* **DATA EXCERPT**
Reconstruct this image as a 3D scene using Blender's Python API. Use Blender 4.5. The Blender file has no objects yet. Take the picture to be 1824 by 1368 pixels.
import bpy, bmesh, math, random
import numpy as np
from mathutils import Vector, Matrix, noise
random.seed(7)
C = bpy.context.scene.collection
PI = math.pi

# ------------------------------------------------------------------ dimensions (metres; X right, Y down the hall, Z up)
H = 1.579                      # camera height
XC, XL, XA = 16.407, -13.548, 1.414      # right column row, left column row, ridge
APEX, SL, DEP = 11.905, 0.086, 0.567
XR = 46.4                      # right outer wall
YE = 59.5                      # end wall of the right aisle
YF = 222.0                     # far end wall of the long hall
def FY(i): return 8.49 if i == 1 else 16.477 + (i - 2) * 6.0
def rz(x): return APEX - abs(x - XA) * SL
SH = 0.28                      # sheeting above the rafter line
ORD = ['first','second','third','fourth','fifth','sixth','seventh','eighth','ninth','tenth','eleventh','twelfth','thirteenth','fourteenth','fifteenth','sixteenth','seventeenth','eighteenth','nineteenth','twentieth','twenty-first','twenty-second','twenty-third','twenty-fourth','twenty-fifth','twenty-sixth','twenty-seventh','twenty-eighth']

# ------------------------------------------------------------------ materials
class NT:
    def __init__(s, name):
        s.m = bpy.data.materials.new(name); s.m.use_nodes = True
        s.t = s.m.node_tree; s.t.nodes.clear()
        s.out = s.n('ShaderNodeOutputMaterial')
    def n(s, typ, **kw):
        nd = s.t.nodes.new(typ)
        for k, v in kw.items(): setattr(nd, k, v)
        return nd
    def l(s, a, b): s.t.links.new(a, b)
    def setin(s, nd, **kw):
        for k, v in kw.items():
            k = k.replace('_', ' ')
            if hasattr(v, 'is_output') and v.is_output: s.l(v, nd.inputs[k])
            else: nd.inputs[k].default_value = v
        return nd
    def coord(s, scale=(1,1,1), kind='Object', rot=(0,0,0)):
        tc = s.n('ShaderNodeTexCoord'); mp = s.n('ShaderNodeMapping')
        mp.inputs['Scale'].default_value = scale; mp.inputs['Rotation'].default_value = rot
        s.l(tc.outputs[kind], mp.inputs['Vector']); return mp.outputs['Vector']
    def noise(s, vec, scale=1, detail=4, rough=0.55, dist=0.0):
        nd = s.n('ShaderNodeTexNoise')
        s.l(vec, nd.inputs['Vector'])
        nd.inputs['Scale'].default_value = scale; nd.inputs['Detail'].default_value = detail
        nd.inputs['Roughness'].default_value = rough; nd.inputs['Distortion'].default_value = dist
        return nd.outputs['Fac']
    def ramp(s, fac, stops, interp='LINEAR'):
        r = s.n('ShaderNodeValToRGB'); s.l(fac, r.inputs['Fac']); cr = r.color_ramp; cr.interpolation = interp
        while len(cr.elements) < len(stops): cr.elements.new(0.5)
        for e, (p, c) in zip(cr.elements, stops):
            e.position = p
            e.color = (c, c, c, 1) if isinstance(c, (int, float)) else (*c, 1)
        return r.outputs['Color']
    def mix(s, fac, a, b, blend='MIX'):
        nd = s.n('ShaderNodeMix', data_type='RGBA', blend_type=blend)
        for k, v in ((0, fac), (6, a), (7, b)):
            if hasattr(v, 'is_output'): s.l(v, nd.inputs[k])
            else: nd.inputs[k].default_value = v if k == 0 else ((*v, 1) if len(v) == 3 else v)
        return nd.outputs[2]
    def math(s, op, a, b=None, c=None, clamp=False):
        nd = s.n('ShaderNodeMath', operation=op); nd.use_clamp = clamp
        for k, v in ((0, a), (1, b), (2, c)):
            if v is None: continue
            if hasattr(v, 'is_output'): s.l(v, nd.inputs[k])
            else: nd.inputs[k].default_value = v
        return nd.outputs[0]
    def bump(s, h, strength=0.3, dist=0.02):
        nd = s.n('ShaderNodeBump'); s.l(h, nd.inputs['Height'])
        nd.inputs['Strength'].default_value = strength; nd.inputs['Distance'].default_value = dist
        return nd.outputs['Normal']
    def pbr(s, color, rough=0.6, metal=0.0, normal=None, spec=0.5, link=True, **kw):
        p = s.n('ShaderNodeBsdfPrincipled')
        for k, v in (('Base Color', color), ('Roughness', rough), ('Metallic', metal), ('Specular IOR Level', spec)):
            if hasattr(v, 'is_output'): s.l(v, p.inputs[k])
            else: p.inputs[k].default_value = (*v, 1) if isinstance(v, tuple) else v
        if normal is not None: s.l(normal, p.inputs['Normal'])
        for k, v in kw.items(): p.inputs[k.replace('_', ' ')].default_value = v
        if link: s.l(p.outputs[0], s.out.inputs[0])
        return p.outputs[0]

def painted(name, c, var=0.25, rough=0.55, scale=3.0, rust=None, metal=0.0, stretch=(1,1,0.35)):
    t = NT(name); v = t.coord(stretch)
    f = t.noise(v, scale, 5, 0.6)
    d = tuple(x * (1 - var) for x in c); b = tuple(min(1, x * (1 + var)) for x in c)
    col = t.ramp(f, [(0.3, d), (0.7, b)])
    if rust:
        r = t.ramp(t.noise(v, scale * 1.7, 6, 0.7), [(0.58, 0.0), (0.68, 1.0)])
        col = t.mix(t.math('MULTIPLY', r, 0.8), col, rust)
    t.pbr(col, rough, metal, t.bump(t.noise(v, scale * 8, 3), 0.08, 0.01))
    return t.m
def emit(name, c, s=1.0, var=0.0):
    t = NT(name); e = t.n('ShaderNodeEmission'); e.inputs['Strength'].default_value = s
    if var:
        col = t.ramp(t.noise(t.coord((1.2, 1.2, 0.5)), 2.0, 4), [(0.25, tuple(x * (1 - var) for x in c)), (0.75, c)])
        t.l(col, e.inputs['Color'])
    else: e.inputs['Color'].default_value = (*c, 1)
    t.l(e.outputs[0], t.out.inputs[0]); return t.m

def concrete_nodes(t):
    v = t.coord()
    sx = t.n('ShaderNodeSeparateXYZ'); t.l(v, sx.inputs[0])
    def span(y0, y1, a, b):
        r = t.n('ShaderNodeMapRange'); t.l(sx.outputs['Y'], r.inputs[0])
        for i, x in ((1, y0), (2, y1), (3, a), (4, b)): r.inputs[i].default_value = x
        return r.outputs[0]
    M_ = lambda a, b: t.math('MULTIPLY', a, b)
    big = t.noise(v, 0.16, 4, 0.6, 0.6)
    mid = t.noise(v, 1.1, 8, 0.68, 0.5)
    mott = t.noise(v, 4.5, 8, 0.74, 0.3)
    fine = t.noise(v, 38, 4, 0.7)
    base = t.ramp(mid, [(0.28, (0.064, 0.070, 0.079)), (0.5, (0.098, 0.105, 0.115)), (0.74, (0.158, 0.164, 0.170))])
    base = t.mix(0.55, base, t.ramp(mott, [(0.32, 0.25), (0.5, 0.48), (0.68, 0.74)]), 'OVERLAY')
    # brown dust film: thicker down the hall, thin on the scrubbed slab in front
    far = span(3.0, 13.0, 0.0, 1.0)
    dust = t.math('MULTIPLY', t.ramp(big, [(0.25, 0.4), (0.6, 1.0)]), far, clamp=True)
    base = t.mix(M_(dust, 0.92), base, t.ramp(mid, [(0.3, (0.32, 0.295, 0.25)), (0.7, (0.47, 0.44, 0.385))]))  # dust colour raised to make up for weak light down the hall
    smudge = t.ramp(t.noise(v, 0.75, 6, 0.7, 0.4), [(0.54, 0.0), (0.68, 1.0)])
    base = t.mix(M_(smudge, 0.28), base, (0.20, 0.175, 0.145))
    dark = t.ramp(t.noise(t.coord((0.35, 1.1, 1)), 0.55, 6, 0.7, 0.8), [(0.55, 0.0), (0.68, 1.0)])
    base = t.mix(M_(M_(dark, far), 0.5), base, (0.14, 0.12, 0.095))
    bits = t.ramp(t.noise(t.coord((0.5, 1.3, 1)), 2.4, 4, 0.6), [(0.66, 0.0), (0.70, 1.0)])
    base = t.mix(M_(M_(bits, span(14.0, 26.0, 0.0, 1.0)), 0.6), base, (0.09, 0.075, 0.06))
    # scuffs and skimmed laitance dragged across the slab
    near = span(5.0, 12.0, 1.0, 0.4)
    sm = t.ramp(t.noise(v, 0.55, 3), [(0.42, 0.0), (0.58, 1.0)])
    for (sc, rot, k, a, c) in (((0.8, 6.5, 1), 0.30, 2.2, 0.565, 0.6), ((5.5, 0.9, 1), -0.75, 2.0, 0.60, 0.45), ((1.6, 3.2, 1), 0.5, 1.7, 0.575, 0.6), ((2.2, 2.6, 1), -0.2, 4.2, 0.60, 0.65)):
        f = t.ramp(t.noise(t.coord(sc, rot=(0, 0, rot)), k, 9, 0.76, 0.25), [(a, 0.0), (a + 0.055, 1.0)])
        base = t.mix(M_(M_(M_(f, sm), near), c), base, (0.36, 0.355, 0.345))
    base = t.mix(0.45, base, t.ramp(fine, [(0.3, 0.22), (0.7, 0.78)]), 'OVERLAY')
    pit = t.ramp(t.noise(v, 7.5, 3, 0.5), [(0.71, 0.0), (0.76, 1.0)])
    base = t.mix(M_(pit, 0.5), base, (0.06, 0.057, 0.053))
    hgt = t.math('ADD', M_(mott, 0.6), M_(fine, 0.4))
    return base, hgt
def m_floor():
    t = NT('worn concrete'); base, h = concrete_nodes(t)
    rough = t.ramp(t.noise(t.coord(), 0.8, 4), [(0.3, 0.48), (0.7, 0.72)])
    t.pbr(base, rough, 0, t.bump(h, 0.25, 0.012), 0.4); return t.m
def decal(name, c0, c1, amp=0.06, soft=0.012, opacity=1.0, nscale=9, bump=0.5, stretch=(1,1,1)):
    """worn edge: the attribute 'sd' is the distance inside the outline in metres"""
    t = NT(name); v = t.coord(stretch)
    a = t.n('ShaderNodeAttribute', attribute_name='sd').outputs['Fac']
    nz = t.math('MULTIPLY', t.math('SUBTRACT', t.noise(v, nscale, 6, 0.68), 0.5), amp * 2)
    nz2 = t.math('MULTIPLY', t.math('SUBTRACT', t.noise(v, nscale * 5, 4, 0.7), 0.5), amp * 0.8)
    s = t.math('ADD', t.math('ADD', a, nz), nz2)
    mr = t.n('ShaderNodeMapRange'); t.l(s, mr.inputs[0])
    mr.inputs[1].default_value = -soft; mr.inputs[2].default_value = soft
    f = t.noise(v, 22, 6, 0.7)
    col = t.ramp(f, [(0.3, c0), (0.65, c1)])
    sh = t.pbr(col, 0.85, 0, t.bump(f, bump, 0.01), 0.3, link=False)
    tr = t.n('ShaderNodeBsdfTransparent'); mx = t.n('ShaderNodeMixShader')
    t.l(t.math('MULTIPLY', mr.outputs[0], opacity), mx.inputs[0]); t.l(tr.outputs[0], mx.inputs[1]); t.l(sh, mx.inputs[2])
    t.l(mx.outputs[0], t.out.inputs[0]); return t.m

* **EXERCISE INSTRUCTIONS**
Identify every line above that includes the word "scene", and show those lines.

* **FINAL RESULT**
Reconstruct this image as a 3D scene using Blender's Python API. Use Blender 4.5. The Blender file has no objects yet. Take the picture to be 1824 by 1368 pixels.
C = bpy.context.scene.collection